Of the myriad thoughts running through my brain during each at-bat on that Friday afternoon at the University of South Florida, however, I was most focused on the results of my actions before they even occurred. I saw the ball soaring from my cherry red DeMarini bat into a sea of green grass, bodies circling around the bases, and numbers changing on the scoreboard before I even locked eyes with the pitcher.
I was trying so hard to make things happen that I was neglecting the most important part of the process. The vital milliseconds between the pitcher's release and the batter's follow-through: the point of contact.
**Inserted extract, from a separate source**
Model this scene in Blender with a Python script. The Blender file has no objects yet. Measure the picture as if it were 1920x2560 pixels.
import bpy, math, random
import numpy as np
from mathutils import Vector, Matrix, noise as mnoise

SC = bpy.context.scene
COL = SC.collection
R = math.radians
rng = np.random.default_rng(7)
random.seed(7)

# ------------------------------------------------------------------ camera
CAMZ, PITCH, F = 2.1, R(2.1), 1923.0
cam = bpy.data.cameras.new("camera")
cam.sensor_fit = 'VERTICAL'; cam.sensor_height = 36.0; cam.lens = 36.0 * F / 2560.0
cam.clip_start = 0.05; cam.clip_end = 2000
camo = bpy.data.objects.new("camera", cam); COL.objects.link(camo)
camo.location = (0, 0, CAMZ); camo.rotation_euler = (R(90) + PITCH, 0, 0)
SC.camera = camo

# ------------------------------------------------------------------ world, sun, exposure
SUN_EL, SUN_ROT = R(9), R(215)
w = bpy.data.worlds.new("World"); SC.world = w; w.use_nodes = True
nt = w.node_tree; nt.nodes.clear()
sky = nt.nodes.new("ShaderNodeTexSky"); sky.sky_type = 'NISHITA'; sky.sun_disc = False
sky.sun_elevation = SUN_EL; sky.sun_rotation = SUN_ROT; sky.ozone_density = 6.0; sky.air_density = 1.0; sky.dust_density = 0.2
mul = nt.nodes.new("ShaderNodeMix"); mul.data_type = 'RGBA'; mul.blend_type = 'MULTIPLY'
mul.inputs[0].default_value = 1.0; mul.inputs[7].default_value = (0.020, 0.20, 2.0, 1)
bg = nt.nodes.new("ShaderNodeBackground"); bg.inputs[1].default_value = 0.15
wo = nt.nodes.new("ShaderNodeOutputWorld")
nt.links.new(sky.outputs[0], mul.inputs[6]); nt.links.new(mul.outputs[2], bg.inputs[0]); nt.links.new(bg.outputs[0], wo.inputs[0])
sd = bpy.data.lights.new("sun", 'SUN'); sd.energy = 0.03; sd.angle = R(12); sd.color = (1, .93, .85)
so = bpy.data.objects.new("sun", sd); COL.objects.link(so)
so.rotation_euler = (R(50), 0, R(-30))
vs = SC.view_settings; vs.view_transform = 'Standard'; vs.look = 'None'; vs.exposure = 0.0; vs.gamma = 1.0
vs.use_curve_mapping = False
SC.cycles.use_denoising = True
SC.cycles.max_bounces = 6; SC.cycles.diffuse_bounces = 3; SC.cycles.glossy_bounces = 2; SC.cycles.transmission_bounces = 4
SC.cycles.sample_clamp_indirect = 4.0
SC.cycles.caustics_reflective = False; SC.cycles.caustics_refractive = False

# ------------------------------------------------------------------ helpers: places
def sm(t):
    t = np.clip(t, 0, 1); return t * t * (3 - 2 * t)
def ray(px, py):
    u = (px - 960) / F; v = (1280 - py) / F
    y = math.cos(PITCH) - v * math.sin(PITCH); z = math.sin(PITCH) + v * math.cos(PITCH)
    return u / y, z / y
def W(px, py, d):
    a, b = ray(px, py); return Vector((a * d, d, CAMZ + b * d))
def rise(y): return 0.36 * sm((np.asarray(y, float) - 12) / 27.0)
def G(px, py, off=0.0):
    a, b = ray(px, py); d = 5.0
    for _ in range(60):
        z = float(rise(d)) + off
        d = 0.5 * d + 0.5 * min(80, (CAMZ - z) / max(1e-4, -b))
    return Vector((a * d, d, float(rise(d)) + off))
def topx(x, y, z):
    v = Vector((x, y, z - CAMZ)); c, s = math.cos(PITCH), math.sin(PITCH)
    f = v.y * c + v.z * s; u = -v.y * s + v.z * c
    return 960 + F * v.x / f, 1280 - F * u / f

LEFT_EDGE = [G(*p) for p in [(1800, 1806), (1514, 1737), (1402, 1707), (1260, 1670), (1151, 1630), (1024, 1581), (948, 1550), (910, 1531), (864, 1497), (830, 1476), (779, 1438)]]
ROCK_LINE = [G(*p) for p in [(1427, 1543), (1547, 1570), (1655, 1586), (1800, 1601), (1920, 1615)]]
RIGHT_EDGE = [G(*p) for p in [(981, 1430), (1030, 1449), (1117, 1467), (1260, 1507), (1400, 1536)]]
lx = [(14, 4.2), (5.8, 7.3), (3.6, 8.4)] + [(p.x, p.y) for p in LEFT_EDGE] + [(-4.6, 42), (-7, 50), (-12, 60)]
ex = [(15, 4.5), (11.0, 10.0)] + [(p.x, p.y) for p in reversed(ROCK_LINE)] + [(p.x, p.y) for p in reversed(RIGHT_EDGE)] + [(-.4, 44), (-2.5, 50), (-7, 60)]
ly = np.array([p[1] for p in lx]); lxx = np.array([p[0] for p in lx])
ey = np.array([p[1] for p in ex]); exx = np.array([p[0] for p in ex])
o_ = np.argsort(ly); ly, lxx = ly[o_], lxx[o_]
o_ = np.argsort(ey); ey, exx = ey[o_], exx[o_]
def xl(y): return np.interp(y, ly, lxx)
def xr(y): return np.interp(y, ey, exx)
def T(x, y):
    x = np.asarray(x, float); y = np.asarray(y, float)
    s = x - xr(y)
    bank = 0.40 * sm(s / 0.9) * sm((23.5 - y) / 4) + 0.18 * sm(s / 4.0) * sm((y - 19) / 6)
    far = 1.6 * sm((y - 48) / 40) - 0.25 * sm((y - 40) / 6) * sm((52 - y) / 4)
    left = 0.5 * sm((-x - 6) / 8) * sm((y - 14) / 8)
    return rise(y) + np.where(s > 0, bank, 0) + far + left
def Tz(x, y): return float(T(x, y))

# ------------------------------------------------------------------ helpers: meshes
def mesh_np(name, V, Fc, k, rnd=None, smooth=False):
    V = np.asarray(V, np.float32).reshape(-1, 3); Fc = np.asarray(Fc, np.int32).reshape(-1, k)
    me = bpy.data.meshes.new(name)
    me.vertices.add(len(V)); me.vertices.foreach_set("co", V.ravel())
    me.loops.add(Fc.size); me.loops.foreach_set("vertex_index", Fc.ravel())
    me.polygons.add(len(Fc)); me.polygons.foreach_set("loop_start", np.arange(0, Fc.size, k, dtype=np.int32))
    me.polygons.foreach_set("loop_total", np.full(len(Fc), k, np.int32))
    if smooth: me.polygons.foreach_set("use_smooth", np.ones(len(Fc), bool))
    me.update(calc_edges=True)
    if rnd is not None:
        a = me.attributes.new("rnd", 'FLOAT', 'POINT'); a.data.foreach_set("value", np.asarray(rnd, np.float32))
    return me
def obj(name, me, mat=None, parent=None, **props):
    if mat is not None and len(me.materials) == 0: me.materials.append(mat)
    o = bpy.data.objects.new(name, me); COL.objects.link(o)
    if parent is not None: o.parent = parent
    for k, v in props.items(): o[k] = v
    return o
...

My dad helped me realize these truths following my impulsive and incensed text message to him on the bus just after our game against Tennessee. Rather than letting my mind romp in a million ways before and while I was in the batter's box, he told me to focus on simply seeing the ball hit my bat at the point of contact. Let the eyes and the body work together, he said, and the rest will take care of itself.
The next day, I took my dad's advice and saw immediate results. Rather than just me imagining the ball flying off my bat into gaps, it was actually doing so. On that Saturday afternoon, the only thing I focused on was the split second of two round objects coming together, mass meeting mass, ball meeting bat. And sure enough, the rest took care of itself.
I had my best offensive performance of the season that day and helped my team pick up two big wins against Florida Gulf Coast University and the host team, USF.
My struggles that weekend helped me realize how easy it is to miss the point of contact both on and off the softball diamond, and get lost in an ocean of thoughts and emotions when things aren't going well. When the external chaos collides with the internal noise, it's easy to let the frustration of failure takeover. And before you know it, you're telling your dad the most blatant lie you've ever told: "I hate softball."
My experiences at USF reminded me that in softball and everything else in life, it's important to simplify things and stay the course during tough times and, as I've recently learned, focus on the point of contact. Because if you get that right, everything else will just take care of itself.